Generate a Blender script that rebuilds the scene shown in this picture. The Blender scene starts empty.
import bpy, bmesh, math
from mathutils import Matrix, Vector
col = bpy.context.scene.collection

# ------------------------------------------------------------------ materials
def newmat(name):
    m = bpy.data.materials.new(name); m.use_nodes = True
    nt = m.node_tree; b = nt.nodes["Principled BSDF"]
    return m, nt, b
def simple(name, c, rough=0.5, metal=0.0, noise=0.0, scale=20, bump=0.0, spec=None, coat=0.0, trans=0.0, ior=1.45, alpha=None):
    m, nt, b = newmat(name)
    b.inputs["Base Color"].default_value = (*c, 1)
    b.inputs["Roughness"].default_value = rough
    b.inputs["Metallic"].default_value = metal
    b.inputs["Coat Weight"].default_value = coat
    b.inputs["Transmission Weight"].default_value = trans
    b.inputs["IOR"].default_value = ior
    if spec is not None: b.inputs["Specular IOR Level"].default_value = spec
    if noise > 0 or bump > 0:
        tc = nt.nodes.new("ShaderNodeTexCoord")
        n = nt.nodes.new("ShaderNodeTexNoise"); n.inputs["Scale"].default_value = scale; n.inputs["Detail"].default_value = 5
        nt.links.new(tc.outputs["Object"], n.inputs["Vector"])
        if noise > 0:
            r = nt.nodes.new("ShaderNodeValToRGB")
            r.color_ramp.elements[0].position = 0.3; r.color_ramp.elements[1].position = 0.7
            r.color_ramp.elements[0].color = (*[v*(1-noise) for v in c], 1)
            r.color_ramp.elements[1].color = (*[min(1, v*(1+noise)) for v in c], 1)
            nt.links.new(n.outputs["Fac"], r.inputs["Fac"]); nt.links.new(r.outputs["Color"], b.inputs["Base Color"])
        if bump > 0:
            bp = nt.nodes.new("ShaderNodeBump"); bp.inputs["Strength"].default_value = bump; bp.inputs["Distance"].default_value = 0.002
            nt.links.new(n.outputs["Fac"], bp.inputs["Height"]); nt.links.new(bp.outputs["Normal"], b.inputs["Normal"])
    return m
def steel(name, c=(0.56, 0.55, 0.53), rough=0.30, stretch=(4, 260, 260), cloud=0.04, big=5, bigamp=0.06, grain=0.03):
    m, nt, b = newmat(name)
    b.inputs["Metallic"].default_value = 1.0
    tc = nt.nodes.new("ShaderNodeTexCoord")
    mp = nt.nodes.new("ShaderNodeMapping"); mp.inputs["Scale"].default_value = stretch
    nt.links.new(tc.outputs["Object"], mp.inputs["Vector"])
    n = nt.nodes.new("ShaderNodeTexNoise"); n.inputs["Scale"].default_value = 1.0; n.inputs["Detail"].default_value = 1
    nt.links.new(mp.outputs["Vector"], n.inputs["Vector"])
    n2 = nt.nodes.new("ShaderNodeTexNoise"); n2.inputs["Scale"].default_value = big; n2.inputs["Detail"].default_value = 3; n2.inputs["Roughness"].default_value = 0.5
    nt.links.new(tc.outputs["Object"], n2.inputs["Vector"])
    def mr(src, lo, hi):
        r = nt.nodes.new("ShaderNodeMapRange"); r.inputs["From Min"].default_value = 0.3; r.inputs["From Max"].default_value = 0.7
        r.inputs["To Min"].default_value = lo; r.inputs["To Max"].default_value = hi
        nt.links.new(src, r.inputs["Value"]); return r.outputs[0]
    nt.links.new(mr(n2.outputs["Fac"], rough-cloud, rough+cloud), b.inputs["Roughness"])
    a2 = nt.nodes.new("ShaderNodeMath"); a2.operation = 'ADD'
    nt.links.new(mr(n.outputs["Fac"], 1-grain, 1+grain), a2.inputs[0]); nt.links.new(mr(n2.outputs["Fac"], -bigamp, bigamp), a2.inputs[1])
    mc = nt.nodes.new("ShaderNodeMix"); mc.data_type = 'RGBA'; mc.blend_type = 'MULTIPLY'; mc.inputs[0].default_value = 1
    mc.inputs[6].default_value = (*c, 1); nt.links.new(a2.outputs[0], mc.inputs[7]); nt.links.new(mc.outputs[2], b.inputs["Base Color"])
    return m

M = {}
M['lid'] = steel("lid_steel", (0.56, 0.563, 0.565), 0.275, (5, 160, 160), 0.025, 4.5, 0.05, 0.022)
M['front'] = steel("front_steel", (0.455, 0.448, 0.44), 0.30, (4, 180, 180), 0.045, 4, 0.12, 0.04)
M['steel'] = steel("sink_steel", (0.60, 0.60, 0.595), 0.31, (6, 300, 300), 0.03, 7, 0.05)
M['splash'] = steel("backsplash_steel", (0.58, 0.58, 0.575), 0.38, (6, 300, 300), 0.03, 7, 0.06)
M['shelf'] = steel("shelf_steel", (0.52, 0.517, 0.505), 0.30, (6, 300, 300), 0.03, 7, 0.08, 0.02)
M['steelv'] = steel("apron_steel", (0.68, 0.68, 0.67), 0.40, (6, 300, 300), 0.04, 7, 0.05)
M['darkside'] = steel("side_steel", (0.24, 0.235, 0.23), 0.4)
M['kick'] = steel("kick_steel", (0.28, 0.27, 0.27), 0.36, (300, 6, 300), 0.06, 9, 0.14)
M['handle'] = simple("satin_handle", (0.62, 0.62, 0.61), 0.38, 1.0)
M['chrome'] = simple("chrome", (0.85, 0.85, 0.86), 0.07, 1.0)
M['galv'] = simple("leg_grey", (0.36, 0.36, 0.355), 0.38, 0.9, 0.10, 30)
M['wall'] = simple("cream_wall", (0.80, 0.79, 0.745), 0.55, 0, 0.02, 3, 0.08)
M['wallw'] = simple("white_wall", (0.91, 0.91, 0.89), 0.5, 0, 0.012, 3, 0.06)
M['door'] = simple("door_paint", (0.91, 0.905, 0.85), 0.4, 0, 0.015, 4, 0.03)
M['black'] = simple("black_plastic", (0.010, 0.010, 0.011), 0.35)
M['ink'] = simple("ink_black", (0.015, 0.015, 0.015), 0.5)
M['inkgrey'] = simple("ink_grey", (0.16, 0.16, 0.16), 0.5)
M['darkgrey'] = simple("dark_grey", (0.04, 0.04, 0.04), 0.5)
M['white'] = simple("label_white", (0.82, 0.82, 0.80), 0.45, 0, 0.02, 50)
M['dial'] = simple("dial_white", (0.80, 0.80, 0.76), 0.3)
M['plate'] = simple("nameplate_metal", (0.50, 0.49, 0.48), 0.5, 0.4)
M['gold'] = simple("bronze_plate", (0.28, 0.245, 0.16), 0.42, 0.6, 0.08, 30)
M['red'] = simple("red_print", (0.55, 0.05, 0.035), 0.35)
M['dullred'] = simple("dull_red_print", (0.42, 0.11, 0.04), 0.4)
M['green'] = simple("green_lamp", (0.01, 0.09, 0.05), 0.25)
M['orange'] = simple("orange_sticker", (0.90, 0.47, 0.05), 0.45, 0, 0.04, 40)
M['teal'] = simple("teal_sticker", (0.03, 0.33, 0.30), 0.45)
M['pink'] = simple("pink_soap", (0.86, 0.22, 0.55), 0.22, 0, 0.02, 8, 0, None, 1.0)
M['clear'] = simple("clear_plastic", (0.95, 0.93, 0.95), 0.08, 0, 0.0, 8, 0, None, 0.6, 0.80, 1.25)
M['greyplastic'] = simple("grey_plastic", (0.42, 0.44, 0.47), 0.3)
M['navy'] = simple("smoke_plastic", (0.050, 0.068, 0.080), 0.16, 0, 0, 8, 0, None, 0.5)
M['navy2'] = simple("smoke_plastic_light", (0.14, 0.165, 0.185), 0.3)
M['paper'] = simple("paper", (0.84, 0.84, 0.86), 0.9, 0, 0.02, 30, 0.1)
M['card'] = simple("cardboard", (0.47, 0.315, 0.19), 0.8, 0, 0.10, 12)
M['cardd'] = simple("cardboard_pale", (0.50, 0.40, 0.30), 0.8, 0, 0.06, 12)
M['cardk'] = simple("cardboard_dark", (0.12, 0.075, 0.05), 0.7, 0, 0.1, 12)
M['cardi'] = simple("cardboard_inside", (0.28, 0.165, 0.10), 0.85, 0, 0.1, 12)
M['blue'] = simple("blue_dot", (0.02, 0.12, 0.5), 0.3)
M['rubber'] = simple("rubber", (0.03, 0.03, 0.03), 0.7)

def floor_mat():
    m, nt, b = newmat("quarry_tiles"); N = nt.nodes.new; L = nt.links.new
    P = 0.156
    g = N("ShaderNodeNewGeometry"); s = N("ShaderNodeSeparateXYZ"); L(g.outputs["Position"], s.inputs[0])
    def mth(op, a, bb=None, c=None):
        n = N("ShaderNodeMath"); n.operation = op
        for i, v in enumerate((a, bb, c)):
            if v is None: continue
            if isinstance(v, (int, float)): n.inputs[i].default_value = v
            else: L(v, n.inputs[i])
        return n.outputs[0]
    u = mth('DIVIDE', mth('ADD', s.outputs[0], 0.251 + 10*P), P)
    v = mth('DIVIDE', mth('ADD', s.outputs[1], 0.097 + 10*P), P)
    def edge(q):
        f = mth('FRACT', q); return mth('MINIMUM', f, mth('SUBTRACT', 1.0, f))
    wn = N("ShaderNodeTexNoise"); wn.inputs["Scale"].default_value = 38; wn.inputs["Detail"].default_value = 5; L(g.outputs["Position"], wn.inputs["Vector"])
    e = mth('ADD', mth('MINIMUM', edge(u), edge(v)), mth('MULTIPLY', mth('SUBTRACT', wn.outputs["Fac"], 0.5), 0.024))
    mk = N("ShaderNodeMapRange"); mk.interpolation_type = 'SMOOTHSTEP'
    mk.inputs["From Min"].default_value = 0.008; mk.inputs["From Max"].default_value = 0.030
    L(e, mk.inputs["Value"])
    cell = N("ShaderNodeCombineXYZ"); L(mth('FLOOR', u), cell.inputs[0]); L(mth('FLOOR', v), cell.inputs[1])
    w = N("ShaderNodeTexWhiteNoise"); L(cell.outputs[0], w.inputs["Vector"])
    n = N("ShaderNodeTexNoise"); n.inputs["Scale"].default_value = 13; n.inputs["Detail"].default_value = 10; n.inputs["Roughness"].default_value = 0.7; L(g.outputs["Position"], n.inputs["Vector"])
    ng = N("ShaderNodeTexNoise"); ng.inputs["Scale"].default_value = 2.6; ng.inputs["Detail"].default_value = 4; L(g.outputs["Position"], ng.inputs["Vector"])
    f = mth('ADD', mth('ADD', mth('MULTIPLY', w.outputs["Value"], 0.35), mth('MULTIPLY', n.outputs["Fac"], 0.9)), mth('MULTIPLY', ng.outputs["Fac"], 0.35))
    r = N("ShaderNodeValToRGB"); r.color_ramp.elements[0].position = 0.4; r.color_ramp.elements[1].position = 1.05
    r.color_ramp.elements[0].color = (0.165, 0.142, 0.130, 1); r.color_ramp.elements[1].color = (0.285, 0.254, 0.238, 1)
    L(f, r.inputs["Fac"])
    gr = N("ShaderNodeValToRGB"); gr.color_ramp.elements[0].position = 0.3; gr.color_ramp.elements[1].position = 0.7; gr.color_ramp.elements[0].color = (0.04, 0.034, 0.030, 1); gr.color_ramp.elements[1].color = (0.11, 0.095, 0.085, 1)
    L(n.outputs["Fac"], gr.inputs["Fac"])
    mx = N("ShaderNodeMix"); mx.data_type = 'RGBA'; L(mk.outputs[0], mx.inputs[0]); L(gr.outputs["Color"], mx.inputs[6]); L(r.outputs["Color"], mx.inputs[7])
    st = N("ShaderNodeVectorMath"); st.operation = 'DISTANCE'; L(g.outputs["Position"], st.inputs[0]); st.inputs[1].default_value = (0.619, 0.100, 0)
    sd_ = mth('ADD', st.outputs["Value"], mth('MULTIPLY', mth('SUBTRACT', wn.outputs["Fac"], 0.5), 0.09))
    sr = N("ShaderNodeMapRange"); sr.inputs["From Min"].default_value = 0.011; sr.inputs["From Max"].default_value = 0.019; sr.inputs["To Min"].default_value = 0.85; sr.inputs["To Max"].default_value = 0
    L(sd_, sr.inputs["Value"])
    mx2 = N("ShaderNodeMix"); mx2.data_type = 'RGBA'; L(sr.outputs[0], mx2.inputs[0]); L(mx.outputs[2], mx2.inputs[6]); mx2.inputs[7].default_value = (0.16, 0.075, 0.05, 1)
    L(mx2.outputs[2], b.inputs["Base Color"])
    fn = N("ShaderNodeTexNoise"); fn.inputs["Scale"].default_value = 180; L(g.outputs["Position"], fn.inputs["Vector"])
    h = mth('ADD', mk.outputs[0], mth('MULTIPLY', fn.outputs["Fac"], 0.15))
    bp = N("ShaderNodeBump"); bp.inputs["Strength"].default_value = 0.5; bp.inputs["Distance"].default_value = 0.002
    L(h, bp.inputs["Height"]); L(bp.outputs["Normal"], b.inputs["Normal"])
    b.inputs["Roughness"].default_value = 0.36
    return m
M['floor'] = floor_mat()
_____
— STATED EXERCISE —
Copy out only the lines running from the beginning of the data to the line with "col = bpy.context.scene.collection", both ends included.

— EXPECTED ANSWER —
Generate a Blender script that rebuilds the scene shown in this picture. The Blender scene starts empty.
import bpy, bmesh, math
from mathutils import Matrix, Vector
col = bpy.context.scene.collection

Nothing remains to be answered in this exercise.